Southwest Nova Scotia's Canada Day earthquake stronger than first thought


YARMOUTH – It turns out a Canada Day earthquake that struck southwestern Nova Scotia the afternoon of July 1 was actually a 3.8 magnitude earthquake, as opposed to a 3.6 one that Earthquakes Canada had initially recorded it as.

A 3.8 magnitude earthquake struck southwestern Nova Scotia on July 1.

Although a weak earthquake, at 3.8 it was still one of the top 5 ‘strongest’ magnitude earthquakes recorded in Canada over a 30-day span, which saw around 315 earthquakes recorded. The majority of earthquakes in Canada (and there are about 10 to 20 each day) are so small no one – other then those who record data on them – knows they occurred.

For instance there were two other earthquakes in June in the Digby region – a 2.5 and a 2.9 – that went unnoticed by the public.

During the month of June the highest magnitude quake in Canada was a 4.4 quake recorded 155 km northeast of Jasper, Alberta on June 13. That quake resulted in no damage. At that magnitude, says Natural Resources Canada, no damage would be expected.

In June there were two 3.9 earthquakes recorded in Canada – one in Nunavut and one in British Columbia. In addition to the 3.8 magnitude earthquake recorded in this region on July 1, there was also a 3.8 quake in Quebec on June 28. It isn’t until you reach quakes of magnitude 6 or higher that you start to see any significant damage, according to Earthquakes Canada.

About the adjustment to the data pertaining to the July 1 earthquake, seismologist Allison Bent with Earthquakes Canada – which is a branch of Natural Resources Canada – says it isn't unusual for data to be tweaked once staff has the opportunity to go in and analyze it further.

“Always after the fact we will go in and take a closer look and add in more data from stations, sometimes things will change a little bit,” she said.

Along with the adjustment of the magnitude, the description of the July 1 location of the epicenter also underwent a minor change – from 60 kilometres southwest of Digby, which was reported on July 1, to 42 kilometres northwest of Yarmouth. The latitude and longitude are still very close to the original report.

The July 1 earthquake was felt in many parts of Yarmouth and Digby counties. There were also some reports of it being felt in the Annapolis region, Shelburne County, and other parts of the south shore of the province.
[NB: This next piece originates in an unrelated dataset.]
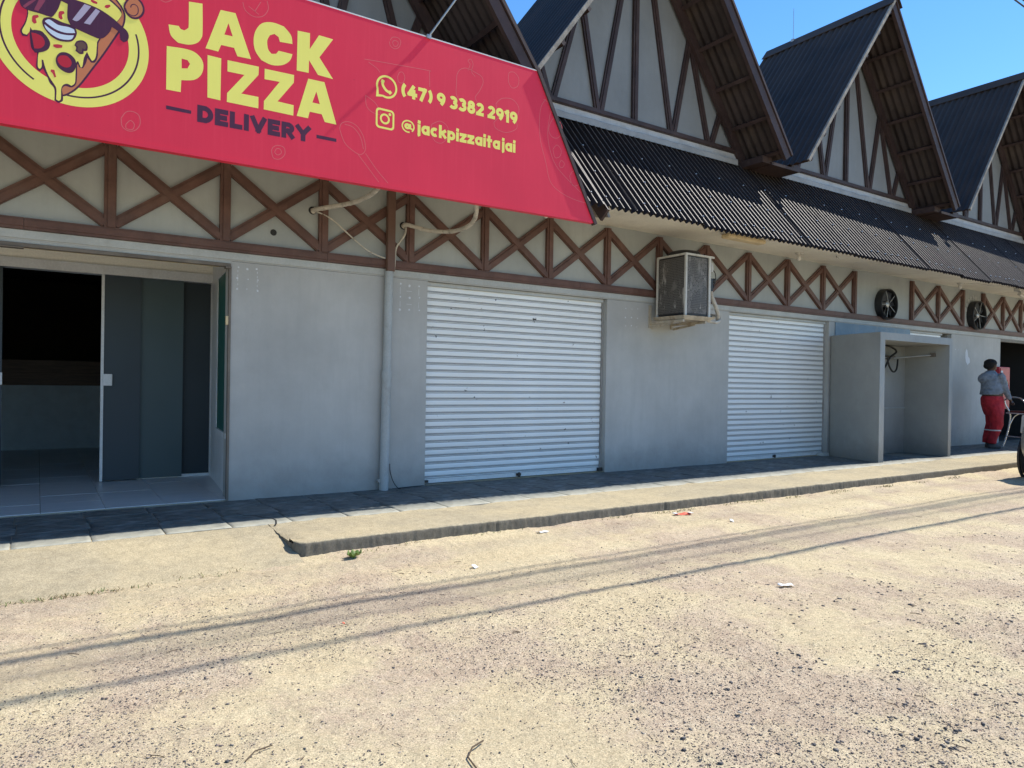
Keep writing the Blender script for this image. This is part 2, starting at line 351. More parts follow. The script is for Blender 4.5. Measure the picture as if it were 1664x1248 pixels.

For most people who felt it, the earthquake presented itself as a very loud rumble accompanied by vibrations. There was then a severe jolt, some even heard a loud bang, which caused buildings and homes to shake.

On social media people described what they experienced. Many said their homes shook and they heard the rumble. Some people said items in their homes rattled or fell onto the floor.

There was also an aftershock recorded about seven minutes after the earthquake. It was recorded as a 2.2 magnitude aftershock 32 kilometres north of Yarmouth. There weren’t any reports of the aftershock being felt.